Surprisingly, the Timorese government doesn’t appear to be too keen to establish an international tribunal, either. Many of the accused are in West Timor or elsewhere in Indonesia, where Timor-Leste has little leverage for extradition. The Timorese government is prioritizing repairing relations with Indonesia. When asked recently about prosecutions against Indonesian suspects, Timorese Prime Minister Xanana Gusmão shook a bag of Indonesian-manufactured noodles and asked where food would come from if relations deteriorated. Indeed, some 50 per cent of imports come from Indonesia, and this share is growing. Tens of thousands of Timorese live in Indonesia as students or refugees. No one wants to see them become hostages to deteriorating relations between Indonesia and Timor-Leste.
José Ramos-Horta, Timor-Leste’s former president and a Nobel peace laureate, tried to build bridges, but was accused of being too forgiving of accused perpetrators. The case of Maternus Bere is emblematic of this issue. In 2009, Bere, who was accused by the UN for leading the 1999 massacre at Suai Church, came across the border into Timor-Leste and was arrested. Under pressure from the Indonesian government, Ramos-Horta ordered his return to Indonesia. To some, this was a double erosion of the rule of law. Bere was an indicted war criminal and it was Timor-Leste’s courts – not the president – that had jurisdiction over the matter.
What about the victims of the human-rights abuses? One of the main recommendations of the Chega! report was that victims of human-rights abuses during the occupation should receive reparations. Reparations are seen as necessary to rehabilitate victims, whose losses, pain, and disability continue to put them, and now their children, at a disadvantage in Timorese society. To add insult to injury, the children of some militia leaders responsible for orchestrating atrocities have an easier go at finding jobs in government due to higher levels of education secured during Indonesian occupation. Past abuses are therefore perpetuating current inequalities. Legislation pertaining to reparations and a Public Memory Institute is slowly making its way through parliament, but the government is dragging its feet.
According to Charles Scheiner of La’o Hamutuk, a local NGO that monitors international agencies and the Timorese government, the Timorese government’s calls for reparations are misguided. For Scheiner, such payments don’t advance the cause of justice because they are not being paid for by the perpetrators. Instead, they would saddle major costs on an already fiscally strained Timorese government.

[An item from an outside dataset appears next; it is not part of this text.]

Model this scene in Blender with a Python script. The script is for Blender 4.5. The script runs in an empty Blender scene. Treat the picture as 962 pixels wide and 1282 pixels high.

Ramos-Horta, who lost two brothers and a sister in the brutal Indonesian occupation, has claimed that time and forgiveness will heal all wounds. But could the failure to pursue justice in Timor-Leste be a source of future violence instead? Nélson Belo, director of the Mahein Foundation on security-sector reform, replies with an emphatic yes. “It’s a ticking time bomb,” he says. Failure to address these issues will foster a culture of impunity and encourage future abuses by security forces. Indeed, following the much-lauded UN transitional administration between 1999 and 2002, Timor was once again engulfed in crisis when elements of the Timorese military attempted a coup in 2006. Two years later, Ramos-Horta was gravely wounded in an assassination attempt. Many of the security forces’ misdeeds in the post-independence era have gone unpunished. In the meantime, Belo worries that amnesties will only encourage aggrieved victims to seek vigilante justice. Antero Benedito, a former resistance leader and now director of the Peace Studies Program at the National University of Timor-Leste, is not as pessimistic. He believes local mechanisms are capable of providing justice and reconciliation for those lower-level actors responsible for crimes.
Many of the assumptions regarding political stability in Timor-Leste will be put to the test in the coming year, as Timor enters rounds of presidential and parliamentary elections. The UNMIT mandate is set to expire following the last round of elections in June, but its future is most likely conditional on developments on the ground. In the past, elections have been staging grounds for political violence. Because few of those responsible for past political violence have been brought to justice (while others have been pardoned), the International Crisis Group notes that there are few personal costs to acting as a violent political spoiler. Therein lies the crux of the issue. Ten years after achieving independence, can Timor-Leste address past wrongs, ensure current stability, and prevent future impunity, all the while maintaining good relations with Indonesia?